Measure rubric quality: inter-rater agreement, variance per dimension,
correlation with overall quality, and ambiguity hotspots.
"""
from scipy.stats import spearmanr
import numpy as np

results = {
'dimensions': {},
'overall_quality': None,
'recommendations': []
}

for dimension in rubric.dimensions:
human_dim_scores = human_scores.get(dimension.name, [])
judge_dim_scores = judge_scores.get(dimension.name, [])

if not human_dim_scores or not judge_dim_scores:
continue

# Correlation: judge scores vs. human scores
correlation, p_value = spearmanr(human_dim_scores, judge_dim_scores)

# Variance: how much do humans agree?
human_variance = np.var(human_dim_scores)

results['dimensions'][dimension.name] = {
'correlation': correlation,
'variance': human_variance,
'is_measurable': correlation > 0.70,
'is_stable': human_variance < 1.5
}

if correlation < 0.70:
results['recommendations'].append(
f"Dimension '{dimension.name}': Low judge-human correlation ({correlation:.2f}). "
f"Add exemplars or clarify definition."
)

if human_variance > 2.0:
results['recommendations'].append(
f"Dimension '{dimension.name}': High human variance ({human_variance:.2f}). "
f"Humans disagree on this dimension; possibly ill-defined or conflating multiple concepts."
)

return results

def refine_rubric(rubric: Rubric, evaluation: dict):
"""
Iteratively improve rubric based on evaluation feedback.
"""
for rec in evaluation['recommendations']:
print(f"Action: {rec}")
# In practice: update dimension definitions, add exemplars, or merge dimensions

Schedule rubric reviews quarterly. Run your judge against your golden dataset, measure inter-rater agreement, and iterate. After each iteration, re-validate on golden examples. A rubric that achieves 0.80+ correlation with human judgment is production-ready.

Key Takeaways

  • 3–5 independent dimensions capture quality: More dimensions = lower rater agreement and higher cognitive load.
  • Exemplars are the highest-leverage investment: 2–3 examples per dimension/score combo transform rubric consistency.
  • Use 1–5 scales unless you have specific reasons for finer granularity: Raters fatigue easily; Likert scales are standard.
  • Validate rubric quality on golden dataset: Aim for 0.75+ inter-rater agreement and high correlation between dimensions and overall quality.
  • Iterate quarterly: Rubrics degrade as models improve and tasks evolve; keep them aligned with reality.

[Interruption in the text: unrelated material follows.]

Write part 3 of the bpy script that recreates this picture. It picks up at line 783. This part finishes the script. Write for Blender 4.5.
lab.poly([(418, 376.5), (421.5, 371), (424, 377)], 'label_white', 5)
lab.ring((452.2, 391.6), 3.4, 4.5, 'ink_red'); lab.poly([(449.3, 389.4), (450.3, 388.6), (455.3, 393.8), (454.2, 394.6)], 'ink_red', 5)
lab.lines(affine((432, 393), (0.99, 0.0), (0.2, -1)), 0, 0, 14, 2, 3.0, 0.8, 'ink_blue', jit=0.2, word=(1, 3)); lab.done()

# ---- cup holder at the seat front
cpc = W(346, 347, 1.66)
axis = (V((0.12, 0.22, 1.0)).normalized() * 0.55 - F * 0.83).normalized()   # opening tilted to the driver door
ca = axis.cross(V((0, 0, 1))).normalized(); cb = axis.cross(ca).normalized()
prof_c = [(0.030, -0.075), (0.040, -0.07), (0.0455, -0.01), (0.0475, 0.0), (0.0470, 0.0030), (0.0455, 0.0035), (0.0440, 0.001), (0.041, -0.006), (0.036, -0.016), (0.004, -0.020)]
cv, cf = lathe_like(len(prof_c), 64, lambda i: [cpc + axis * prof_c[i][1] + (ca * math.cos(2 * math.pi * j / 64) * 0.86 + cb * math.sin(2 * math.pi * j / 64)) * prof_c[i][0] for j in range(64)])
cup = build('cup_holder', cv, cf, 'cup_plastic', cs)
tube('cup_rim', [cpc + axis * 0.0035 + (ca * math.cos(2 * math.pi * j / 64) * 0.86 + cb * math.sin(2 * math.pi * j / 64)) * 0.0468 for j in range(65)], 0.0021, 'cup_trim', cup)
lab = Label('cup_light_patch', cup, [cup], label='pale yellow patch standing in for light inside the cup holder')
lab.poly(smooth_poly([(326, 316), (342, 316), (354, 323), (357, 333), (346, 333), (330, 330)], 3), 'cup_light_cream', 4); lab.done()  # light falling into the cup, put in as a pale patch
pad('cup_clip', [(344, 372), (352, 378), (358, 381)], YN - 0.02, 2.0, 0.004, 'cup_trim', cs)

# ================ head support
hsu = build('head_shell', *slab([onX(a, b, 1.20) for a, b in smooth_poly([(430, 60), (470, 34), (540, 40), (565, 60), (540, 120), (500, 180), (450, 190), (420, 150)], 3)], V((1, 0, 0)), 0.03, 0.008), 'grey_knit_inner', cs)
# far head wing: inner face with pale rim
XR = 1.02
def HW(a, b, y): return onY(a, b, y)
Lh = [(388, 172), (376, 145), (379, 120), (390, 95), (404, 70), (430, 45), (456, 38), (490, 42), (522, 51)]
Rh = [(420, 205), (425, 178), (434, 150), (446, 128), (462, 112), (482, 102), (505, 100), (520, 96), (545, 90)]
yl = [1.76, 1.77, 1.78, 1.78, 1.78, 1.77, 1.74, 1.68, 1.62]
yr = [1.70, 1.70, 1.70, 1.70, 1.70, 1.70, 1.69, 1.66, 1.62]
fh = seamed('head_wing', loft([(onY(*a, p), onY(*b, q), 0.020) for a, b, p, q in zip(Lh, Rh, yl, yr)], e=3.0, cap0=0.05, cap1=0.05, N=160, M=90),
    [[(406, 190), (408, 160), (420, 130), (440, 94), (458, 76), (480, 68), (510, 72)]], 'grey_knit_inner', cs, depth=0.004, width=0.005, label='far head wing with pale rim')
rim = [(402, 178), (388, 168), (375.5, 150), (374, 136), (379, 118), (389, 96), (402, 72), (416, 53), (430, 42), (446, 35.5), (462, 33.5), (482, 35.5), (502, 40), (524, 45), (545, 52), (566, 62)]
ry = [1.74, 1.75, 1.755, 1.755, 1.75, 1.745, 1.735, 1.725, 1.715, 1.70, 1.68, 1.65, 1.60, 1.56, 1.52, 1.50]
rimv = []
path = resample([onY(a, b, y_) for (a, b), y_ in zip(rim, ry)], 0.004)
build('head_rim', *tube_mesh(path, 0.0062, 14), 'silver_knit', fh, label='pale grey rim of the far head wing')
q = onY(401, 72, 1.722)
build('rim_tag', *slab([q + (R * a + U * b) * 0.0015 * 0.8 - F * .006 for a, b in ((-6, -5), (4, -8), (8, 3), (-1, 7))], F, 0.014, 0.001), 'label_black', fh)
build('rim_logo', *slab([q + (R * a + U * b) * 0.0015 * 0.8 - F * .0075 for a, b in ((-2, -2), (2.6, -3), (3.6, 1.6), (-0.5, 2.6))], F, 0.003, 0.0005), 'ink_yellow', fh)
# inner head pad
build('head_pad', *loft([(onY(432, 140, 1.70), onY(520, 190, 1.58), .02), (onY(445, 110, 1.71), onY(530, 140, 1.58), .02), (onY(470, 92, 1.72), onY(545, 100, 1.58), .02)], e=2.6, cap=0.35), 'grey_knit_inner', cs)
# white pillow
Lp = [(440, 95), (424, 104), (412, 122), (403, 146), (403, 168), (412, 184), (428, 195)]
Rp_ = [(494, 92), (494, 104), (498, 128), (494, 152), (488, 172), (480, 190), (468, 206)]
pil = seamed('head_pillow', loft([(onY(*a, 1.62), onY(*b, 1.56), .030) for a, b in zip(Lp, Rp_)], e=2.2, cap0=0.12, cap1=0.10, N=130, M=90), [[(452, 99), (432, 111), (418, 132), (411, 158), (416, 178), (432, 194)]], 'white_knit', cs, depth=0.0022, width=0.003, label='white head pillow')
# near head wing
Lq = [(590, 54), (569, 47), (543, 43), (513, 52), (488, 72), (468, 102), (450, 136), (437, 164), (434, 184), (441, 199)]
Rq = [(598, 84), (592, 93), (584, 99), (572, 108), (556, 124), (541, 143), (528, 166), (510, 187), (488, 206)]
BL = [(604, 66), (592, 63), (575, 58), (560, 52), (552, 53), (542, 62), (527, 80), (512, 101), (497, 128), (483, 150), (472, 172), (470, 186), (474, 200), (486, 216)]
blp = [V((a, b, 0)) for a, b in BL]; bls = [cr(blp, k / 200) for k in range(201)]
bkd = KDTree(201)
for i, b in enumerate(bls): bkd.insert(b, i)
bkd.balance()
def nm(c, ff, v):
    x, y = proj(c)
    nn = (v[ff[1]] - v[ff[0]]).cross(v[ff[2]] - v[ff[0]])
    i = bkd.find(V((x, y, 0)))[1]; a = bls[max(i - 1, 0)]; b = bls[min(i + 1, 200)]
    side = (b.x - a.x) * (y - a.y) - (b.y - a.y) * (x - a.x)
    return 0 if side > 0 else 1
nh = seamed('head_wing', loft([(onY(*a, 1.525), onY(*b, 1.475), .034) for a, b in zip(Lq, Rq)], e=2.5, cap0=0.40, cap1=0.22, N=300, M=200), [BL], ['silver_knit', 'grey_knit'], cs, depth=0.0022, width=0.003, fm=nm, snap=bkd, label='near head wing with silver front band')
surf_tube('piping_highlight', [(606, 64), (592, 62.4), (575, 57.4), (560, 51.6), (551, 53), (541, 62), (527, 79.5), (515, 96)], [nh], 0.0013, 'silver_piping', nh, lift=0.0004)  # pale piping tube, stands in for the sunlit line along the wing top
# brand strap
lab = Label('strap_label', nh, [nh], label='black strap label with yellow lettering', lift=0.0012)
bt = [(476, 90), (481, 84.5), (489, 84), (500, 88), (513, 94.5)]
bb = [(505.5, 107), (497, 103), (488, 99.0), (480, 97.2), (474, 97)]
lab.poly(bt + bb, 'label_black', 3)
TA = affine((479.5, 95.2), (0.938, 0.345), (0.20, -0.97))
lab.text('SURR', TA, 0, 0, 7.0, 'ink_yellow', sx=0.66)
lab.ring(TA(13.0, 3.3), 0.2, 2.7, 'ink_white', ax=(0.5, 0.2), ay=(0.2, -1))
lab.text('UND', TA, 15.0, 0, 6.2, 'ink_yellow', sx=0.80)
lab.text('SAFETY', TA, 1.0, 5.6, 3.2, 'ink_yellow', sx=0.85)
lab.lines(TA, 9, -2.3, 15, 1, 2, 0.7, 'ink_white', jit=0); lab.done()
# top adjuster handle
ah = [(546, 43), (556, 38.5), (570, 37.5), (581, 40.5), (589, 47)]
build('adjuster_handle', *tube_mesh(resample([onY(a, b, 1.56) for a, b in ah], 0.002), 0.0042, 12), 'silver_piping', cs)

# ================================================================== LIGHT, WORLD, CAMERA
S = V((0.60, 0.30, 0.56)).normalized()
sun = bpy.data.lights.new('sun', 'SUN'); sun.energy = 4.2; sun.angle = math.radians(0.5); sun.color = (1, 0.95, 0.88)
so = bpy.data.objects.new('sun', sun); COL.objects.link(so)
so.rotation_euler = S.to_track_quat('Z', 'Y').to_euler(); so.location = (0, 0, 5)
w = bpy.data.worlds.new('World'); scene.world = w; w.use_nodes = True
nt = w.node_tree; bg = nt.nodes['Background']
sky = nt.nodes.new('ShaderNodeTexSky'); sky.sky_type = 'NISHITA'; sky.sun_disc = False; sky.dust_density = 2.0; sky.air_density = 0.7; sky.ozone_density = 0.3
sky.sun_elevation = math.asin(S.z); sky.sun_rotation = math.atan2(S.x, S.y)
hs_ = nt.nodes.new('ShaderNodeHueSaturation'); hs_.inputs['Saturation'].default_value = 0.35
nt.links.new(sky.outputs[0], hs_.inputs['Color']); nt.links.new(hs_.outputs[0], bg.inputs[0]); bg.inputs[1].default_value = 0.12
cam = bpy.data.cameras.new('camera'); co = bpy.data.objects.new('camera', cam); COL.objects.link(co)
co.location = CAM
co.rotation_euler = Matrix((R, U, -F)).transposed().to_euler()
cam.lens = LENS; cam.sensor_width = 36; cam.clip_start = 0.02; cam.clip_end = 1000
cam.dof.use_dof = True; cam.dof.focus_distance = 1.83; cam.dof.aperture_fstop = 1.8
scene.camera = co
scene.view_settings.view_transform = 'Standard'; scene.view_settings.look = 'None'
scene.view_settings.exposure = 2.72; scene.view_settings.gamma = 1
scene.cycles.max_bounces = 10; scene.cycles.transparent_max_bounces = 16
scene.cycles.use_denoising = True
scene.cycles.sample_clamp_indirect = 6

Frequently Asked Questions

How many exemplars do I need per dimension?

Aim for 2–3 per score level per dimension. For a 5-point scale with 3 dimensions, that's 30–45 exemplars total—manageable. Each exemplar should be drawn from real examples or written to be realistic.

Should all dimensions have equal weight?

Not necessarily. In a code generation rubric, correctness might matter more than style. Set weights based on your business goals: correctness 1.5x, style 1.0x. Validate that the weighted score correlates with overall quality.

What if raters strongly disagree on one dimension?

That dimension is probably conflating multiple concepts or poorly defined. Either split it (create two dimensions) or remove it. Use the exemplar library to identify which score level raters are confusing; clarify the boundary between them.

How do I know when a rubric is "done"?

When inter-rater agreement (Spearman > 0.75) and judge-human correlation (> 0.75) both exceed threshold. If agreement is below 0.70 after exemplars and clarifications, the dimension may not be measurable—remove it.

Can I reuse rubrics across tasks?

Some dimensions transfer (clarity, correctness). Others are task-specific. Start with a generic rubric, then customize dimensions and exemplars for your task. Document the customizations so you can track what changed.